Yes it is Gary Katz assembly table... I priced out the Kreg slides... & thought about the time to make the table and supports... Plus the weight and transportablity of it vs. this unit... SO

I needed some plywood from my supplier so I picked up an extra sheet and it's all broken down, I just have to cut the half lap joints tomorrow... and then I'm going to break down several sheets and do all my toe kicks with the greatest of ease.

Thanks for the posting.
 
A very nice looking project. I have been reading every word with interest. It has been my belief, that having a foam piece under the panel being cut is best for the cut quality on the underside of the cut. I have been cutting on 1 or 2" foam for so long, I do not recall if I ever tested it both ways.

Can anyone chime in and tell me their experiences.
 
I think the foam is the best way to get totally clean underneath, but I've used a double layer of cardboard the same.
 
I've been using MDF lately and it works ok.  I haven't noticed any real additional splintering, though, I've been moving pretty quickly. ;)

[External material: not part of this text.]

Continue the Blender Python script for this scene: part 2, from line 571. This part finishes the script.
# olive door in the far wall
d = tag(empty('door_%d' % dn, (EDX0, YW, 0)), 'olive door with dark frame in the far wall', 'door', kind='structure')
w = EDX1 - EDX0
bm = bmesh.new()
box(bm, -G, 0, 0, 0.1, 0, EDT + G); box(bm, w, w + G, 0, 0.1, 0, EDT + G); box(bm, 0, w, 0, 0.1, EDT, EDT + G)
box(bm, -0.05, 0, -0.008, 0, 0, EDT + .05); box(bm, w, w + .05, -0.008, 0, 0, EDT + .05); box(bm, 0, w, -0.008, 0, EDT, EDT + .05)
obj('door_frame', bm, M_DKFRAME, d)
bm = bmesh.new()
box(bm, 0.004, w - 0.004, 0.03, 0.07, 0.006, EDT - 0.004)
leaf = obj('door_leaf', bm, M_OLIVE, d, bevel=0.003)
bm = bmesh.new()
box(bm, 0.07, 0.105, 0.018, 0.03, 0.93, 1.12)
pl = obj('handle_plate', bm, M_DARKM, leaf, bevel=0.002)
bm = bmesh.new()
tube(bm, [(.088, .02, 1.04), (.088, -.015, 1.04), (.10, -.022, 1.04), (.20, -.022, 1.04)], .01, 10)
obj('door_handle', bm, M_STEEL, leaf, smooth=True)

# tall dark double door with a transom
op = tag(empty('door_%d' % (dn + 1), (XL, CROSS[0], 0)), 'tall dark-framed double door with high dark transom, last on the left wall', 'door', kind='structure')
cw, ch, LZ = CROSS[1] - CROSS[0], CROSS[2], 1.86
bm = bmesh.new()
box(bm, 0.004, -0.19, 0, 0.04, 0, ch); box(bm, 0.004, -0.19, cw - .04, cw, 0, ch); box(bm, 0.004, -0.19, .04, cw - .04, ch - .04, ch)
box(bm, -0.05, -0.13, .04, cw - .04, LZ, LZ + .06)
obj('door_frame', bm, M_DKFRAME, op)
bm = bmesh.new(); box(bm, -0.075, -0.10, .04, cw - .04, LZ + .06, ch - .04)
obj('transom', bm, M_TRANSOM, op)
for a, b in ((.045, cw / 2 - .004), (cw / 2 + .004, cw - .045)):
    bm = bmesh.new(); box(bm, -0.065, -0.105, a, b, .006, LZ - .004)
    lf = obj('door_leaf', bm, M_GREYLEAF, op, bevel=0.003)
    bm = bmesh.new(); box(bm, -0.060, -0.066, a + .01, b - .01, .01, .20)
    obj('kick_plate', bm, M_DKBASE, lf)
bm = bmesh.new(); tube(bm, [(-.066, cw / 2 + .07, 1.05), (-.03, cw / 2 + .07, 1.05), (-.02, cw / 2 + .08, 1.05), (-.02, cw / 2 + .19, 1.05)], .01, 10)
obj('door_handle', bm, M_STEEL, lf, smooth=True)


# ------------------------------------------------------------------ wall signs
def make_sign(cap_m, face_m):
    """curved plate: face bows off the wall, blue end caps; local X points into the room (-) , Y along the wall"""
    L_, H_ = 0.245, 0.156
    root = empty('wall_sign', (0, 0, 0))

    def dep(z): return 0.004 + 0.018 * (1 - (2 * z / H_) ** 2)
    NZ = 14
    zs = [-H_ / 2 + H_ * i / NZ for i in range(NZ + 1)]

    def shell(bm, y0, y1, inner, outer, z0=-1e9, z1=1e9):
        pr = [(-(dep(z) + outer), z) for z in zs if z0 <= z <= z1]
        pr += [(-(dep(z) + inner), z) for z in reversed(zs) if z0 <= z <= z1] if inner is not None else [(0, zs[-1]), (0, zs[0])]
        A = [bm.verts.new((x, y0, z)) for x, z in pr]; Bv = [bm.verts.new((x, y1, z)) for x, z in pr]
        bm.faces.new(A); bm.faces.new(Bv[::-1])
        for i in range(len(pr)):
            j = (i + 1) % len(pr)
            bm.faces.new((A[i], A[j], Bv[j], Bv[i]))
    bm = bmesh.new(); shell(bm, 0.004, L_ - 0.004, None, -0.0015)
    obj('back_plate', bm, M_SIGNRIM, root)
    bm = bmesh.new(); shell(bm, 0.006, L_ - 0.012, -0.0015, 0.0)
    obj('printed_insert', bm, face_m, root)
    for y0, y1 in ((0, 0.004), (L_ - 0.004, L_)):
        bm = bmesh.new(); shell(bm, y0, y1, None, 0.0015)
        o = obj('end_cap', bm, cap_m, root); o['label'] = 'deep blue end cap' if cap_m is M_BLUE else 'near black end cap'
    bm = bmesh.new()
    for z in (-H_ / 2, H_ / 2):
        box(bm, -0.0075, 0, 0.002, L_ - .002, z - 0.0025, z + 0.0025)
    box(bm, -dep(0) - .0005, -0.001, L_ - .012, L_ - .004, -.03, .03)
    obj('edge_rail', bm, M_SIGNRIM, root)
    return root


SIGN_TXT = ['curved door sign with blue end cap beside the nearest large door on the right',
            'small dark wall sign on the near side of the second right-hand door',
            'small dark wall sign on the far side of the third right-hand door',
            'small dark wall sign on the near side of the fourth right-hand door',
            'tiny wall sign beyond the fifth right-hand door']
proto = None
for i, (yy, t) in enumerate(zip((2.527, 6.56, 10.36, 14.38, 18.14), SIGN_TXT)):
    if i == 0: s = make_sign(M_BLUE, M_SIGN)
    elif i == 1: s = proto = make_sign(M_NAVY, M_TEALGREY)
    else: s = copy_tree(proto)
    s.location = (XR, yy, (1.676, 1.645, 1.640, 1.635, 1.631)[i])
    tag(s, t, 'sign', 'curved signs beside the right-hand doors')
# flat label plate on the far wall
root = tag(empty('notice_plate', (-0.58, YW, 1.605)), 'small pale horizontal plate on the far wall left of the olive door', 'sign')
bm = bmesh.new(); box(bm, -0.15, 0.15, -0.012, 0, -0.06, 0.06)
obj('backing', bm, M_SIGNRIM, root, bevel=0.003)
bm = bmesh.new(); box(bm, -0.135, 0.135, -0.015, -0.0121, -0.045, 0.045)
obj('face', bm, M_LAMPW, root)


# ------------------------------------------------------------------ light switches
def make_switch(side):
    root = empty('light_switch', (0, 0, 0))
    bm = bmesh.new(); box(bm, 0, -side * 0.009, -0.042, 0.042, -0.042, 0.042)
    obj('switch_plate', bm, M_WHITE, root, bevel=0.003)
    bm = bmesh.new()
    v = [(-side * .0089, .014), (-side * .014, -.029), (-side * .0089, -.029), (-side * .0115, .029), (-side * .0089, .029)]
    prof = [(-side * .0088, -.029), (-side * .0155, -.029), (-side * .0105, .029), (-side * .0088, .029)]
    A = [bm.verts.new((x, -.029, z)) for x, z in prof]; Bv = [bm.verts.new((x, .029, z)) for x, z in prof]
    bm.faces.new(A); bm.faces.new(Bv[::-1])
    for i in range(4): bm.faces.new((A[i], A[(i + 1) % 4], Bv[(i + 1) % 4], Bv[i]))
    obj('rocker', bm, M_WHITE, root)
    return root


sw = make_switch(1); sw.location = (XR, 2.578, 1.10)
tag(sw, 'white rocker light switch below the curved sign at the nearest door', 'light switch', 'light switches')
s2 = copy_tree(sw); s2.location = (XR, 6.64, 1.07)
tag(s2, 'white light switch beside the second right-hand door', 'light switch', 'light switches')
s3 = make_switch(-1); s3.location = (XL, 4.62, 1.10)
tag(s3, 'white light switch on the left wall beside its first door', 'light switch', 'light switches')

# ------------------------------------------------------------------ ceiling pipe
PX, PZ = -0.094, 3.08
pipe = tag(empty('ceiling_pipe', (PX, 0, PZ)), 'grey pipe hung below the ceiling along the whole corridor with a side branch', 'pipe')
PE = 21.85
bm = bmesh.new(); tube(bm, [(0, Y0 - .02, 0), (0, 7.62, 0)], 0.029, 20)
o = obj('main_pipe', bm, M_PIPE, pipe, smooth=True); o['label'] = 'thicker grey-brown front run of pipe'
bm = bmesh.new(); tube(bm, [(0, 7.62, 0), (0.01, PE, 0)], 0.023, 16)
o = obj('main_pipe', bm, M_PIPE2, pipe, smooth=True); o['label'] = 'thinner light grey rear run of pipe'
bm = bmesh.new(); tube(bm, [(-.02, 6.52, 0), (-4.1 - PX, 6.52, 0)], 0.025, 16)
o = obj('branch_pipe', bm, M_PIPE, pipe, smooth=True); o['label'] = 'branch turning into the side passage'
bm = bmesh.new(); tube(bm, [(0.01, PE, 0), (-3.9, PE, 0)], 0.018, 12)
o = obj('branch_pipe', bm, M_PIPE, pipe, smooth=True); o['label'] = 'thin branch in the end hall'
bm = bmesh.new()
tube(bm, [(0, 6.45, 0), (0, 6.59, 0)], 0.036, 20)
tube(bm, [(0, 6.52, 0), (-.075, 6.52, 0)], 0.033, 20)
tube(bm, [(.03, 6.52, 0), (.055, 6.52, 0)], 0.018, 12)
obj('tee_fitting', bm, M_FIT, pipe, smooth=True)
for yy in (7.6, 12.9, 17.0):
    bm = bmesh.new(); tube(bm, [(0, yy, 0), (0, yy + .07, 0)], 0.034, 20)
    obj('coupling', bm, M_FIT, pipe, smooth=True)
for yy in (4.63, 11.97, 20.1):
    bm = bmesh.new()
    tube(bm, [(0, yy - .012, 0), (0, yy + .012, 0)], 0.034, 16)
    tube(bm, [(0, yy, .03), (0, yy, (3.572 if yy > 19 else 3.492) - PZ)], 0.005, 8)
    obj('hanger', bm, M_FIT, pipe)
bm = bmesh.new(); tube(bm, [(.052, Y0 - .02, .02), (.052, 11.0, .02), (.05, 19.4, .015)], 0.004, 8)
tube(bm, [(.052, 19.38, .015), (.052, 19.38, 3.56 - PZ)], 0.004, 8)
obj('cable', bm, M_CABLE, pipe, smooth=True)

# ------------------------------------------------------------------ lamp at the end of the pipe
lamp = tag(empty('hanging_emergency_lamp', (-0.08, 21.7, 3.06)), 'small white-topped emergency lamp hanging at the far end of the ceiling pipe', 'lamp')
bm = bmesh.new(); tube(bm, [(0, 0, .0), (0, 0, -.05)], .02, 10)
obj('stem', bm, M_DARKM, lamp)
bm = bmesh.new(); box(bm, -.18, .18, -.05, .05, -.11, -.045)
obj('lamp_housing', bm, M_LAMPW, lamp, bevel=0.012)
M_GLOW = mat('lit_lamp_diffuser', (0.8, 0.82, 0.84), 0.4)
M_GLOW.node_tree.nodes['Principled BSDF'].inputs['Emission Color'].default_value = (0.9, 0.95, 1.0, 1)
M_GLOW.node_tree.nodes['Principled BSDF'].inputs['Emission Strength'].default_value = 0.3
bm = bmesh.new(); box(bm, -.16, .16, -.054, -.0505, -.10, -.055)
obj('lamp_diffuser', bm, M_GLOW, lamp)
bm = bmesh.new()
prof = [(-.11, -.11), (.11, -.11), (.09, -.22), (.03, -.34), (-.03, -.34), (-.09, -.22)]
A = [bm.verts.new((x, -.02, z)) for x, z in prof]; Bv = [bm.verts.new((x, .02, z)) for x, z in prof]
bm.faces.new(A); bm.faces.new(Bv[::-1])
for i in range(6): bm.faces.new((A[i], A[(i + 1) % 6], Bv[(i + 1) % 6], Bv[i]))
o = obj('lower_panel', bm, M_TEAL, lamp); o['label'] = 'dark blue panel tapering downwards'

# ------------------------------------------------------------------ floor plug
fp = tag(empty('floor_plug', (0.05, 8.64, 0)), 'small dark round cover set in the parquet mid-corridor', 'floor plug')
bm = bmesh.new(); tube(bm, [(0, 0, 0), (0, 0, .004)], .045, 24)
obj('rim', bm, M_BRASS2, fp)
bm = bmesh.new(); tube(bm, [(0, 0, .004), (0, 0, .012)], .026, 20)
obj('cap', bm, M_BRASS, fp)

I used foam for a long time, and then one day I was in a hurry and the foam was totally trashed, didn't have time to get another sheet and just used the MDF and liked it...
 
That's a great setup.  I built something somewhat similar and I love using it.  It is also a knock-down system that I first learned about from this thread on SawMillCreek:http://www.sawmillcreek.org/showthread.php?t=8083
It doesn't use your torsion box design, but it works great.  I put an old sheet of 4x8 ply on it, then a 4x8 2" thick sheet of foil-backed foam insulation a la John Lucas, then the piece of ply I want to break down.  Works like a charm and very easy to set up and take down and then store.  The 2" thick insulation is pretty rigid, and I could probably just use that without the bottom plywood sheet, but I like to have a nice substrate to support clamps if I want to clamp the rails wherever I want.